Sei anni fa, durante il Governo di Ernesto Samper, 24 famiglie di sfollati vittime del conflitto armato vennero alloggiate li'. Oggi ce ne sono rimaste solo quattro.
Assediati dalle erbacce e dai cavilli giuridici, sono gli unici abitanti di questa tenuta, che in passato e' stata scenario di stravaganti feste in cui non mancarono mai cocaina, reginette, calciatori e politici corrotti.
Uno dei pochi indizi di quei sfrenati giorni sono i rottami di cio' che fu un'invidiata collezione di automobili, compresa una limousine Mercedes Benz.

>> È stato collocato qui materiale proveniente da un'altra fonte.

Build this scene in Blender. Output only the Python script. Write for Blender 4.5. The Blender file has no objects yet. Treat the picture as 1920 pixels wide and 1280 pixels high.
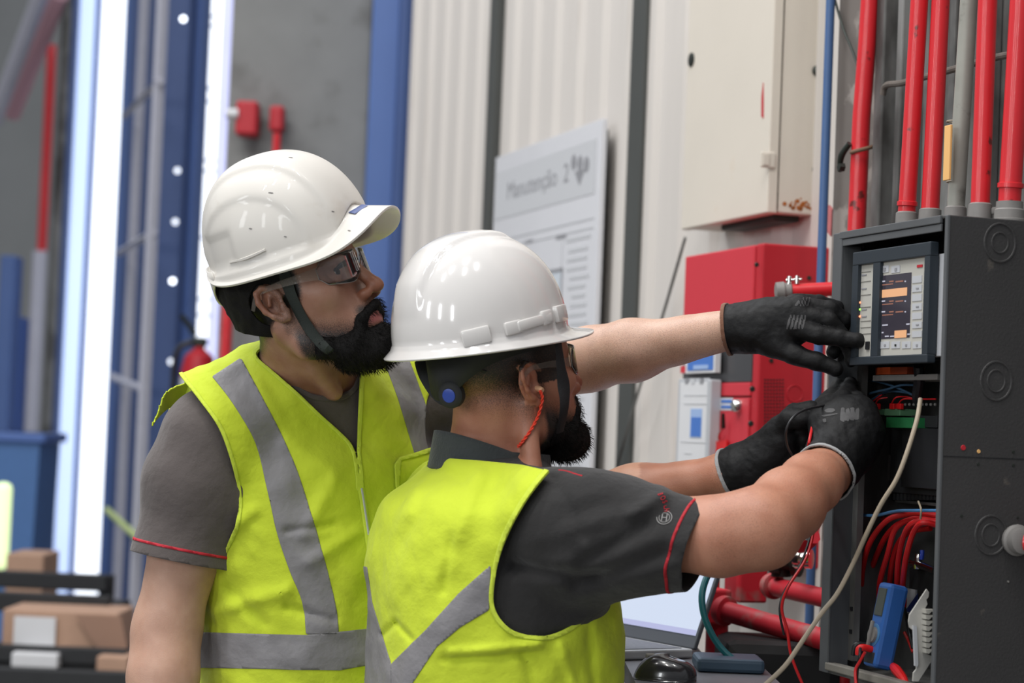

L'abbandonata pista d'atterraggio per aerei della fattoria, che si trova nella tenuta di Valledupar, sta per essere consegnata al municipio di Puerto Triunfo perche' la ripristini e possa venire nuovamente utilizzata, ora per lo sviluppo agropastorizio e turistico della zona.
L'avvocato della Dne Carlos Humberto Pinzón ha detto che dopo un'attesa durata tanti anni mancano solo pochi mesi perche' lo Stato diventi definitivamente proprietario della proprieta'.
E se un giorno c'era il pellegrinaggio verso l'ultima residenza dell'uomo che inizio' rubando lapidi al cimitero di San Pedro e fini' facendo traballare le strutture nazionali del potere, ora sono molto pochi quelli che arrivano fino a li'.
'Pablo Emilio Escobar Gaviria, 1 dicembre 1949-2 dicembre 1993' recita una semplice lapide grigia sopra un monticello del cimitero Jardines Montesacro, a Itagüí. Ora non si vedono piu' le lettere, le cartoline, le promesse e le petizioni che abbondarono nei mesi immediatamente successivi alla sua morte.
La sua tomba e' abbellita da un solo vaso con una pianta da 40 mila pesos, di fiori rossi che i fiorai chiamano 'ginger'. Qualcuno ha portato due girasoli. In questo luogo giace l'uomo che preferi' una tomba in Colombia ad un carcere negli Stati Uniti.